»»
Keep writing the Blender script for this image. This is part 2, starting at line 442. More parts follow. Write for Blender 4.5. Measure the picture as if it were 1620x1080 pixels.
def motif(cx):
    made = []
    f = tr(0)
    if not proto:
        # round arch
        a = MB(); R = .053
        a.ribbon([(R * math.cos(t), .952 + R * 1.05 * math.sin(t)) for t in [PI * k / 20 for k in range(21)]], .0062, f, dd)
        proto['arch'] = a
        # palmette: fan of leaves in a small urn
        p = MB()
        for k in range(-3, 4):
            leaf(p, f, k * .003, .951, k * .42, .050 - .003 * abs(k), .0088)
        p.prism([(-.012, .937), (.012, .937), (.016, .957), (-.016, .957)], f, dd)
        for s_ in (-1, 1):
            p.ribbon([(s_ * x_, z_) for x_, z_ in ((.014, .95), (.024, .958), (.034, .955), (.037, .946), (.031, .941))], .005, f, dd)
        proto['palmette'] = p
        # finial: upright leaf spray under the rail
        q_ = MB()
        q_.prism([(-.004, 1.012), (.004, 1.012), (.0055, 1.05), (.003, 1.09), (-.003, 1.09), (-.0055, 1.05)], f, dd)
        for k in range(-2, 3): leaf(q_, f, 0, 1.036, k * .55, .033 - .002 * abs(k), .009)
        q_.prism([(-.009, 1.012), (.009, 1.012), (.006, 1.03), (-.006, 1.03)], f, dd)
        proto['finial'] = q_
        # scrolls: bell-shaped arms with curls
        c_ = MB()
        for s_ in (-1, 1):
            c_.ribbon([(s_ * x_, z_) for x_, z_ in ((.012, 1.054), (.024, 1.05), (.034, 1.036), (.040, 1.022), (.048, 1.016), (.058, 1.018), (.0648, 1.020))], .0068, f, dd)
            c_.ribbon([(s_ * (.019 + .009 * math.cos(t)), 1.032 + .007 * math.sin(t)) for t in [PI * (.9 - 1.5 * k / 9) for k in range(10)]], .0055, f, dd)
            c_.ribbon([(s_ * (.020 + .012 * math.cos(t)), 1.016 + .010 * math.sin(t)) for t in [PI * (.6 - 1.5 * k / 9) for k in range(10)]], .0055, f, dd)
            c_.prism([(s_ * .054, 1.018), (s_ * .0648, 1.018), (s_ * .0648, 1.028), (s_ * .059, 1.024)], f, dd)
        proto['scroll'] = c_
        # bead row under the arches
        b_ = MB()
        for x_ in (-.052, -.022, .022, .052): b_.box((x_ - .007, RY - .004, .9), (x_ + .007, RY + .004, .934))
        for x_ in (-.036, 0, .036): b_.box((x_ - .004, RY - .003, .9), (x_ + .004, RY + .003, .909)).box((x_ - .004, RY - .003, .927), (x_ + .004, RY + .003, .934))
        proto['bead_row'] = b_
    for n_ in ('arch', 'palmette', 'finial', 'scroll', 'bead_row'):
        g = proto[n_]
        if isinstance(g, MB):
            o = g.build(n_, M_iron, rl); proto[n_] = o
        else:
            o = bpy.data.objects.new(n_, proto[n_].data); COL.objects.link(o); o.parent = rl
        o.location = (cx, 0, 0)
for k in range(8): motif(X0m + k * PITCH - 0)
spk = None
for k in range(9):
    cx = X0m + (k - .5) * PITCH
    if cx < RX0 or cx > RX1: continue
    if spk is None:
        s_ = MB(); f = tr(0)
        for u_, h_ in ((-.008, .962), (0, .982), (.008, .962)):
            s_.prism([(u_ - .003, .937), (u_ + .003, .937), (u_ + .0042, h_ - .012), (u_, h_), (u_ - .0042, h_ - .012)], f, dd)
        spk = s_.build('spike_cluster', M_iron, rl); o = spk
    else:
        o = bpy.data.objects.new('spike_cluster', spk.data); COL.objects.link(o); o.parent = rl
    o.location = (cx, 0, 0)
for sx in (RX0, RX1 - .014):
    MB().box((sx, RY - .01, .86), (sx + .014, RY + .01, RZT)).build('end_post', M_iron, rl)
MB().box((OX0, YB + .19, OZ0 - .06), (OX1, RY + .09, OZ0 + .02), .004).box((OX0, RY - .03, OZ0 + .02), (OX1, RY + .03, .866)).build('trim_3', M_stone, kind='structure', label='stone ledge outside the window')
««
What is asked
Repeat the data above, word for word.

Complete response
Keep writing the Blender script for this image. This is part 2, starting at line 442. More parts follow. Write for Blender 4.5. Measure the picture as if it were 1620x1080 pixels.
def motif(cx):
    made = []
    f = tr(0)
    if not proto:
        # round arch
        a = MB(); R = .053
        a.ribbon([(R * math.cos(t), .952 + R * 1.05 * math.sin(t)) for t in [PI * k / 20 for k in range(21)]], .0062, f, dd)
        proto['arch'] = a
        # palmette: fan of leaves in a small urn
        p = MB()
        for k in range(-3, 4):
            leaf(p, f, k * .003, .951, k * .42, .050 - .003 * abs(k), .0088)
        p.prism([(-.012, .937), (.012, .937), (.016, .957), (-.016, .957)], f, dd)
        for s_ in (-1, 1):
            p.ribbon([(s_ * x_, z_) for x_, z_ in ((.014, .95), (.024, .958), (.034, .955), (.037, .946), (.031, .941))], .005, f, dd)
        proto['palmette'] = p
        # finial: upright leaf spray under the rail
        q_ = MB()
        q_.prism([(-.004, 1.012), (.004, 1.012), (.0055, 1.05), (.003, 1.09), (-.003, 1.09), (-.0055, 1.05)], f, dd)
        for k in range(-2, 3): leaf(q_, f, 0, 1.036, k * .55, .033 - .002 * abs(k), .009)
        q_.prism([(-.009, 1.012), (.009, 1.012), (.006, 1.03), (-.006, 1.03)], f, dd)
        proto['finial'] = q_
        # scrolls: bell-shaped arms with curls
        c_ = MB()
        for s_ in (-1, 1):
            c_.ribbon([(s_ * x_, z_) for x_, z_ in ((.012, 1.054), (.024, 1.05), (.034, 1.036), (.040, 1.022), (.048, 1.016), (.058, 1.018), (.0648, 1.020))], .0068, f, dd)
            c_.ribbon([(s_ * (.019 + .009 * math.cos(t)), 1.032 + .007 * math.sin(t)) for t in [PI * (.9 - 1.5 * k / 9) for k in range(10)]], .0055, f, dd)
            c_.ribbon([(s_ * (.020 + .012 * math.cos(t)), 1.016 + .010 * math.sin(t)) for t in [PI * (.6 - 1.5 * k / 9) for k in range(10)]], .0055, f, dd)
            c_.prism([(s_ * .054, 1.018), (s_ * .0648, 1.018), (s_ * .0648, 1.028), (s_ * .059, 1.024)], f, dd)
        proto['scroll'] = c_
        # bead row under the arches
        b_ = MB()
        for x_ in (-.052, -.022, .022, .052): b_.box((x_ - .007, RY - .004, .9), (x_ + .007, RY + .004, .934))
        for x_ in (-.036, 0, .036): b_.box((x_ - .004, RY - .003, .9), (x_ + .004, RY + .003, .909)).box((x_ - .004, RY - .003, .927), (x_ + .004, RY + .003, .934))
        proto['bead_row'] = b_
    for n_ in ('arch', 'palmette', 'finial', 'scroll', 'bead_row'):
        g = proto[n_]
        if isinstance(g, MB):
            o = g.build(n_, M_iron, rl); proto[n_] = o
        else:
            o = bpy.data.objects.new(n_, proto[n_].data); COL.objects.link(o); o.parent = rl
        o.location = (cx, 0, 0)
for k in range(8): motif(X0m + k * PITCH - 0)
spk = None
for k in range(9):
    cx = X0m + (k - .5) * PITCH
    if cx < RX0 or cx > RX1: continue
    if spk is None:
        s_ = MB(); f = tr(0)
        for u_, h_ in ((-.008, .962), (0, .982), (.008, .962)):
            s_.prism([(u_ - .003, .937), (u_ + .003, .937), (u_ + .0042, h_ - .012), (u_, h_), (u_ - .0042, h_ - .012)], f, dd)
        spk = s_.build('spike_cluster', M_iron, rl); o = spk
    else:
        o = bpy.data.objects.new('spike_cluster', spk.data); COL.objects.link(o); o.parent = rl
    o.location = (cx, 0, 0)
for sx in (RX0, RX1 - .014):
    MB().box((sx, RY - .01, .86), (sx + .014, RY + .01, RZT)).build('end_post', M_iron, rl)
MB().box((OX0, YB + .19, OZ0 - .06), (OX1, RY + .09, OZ0 + .02), .004).box((OX0, RY - .03, OZ0 + .02), (OX1, RY + .03, .866)).build('trim_3', M_stone, kind='structure', label='stone ledge outside the window')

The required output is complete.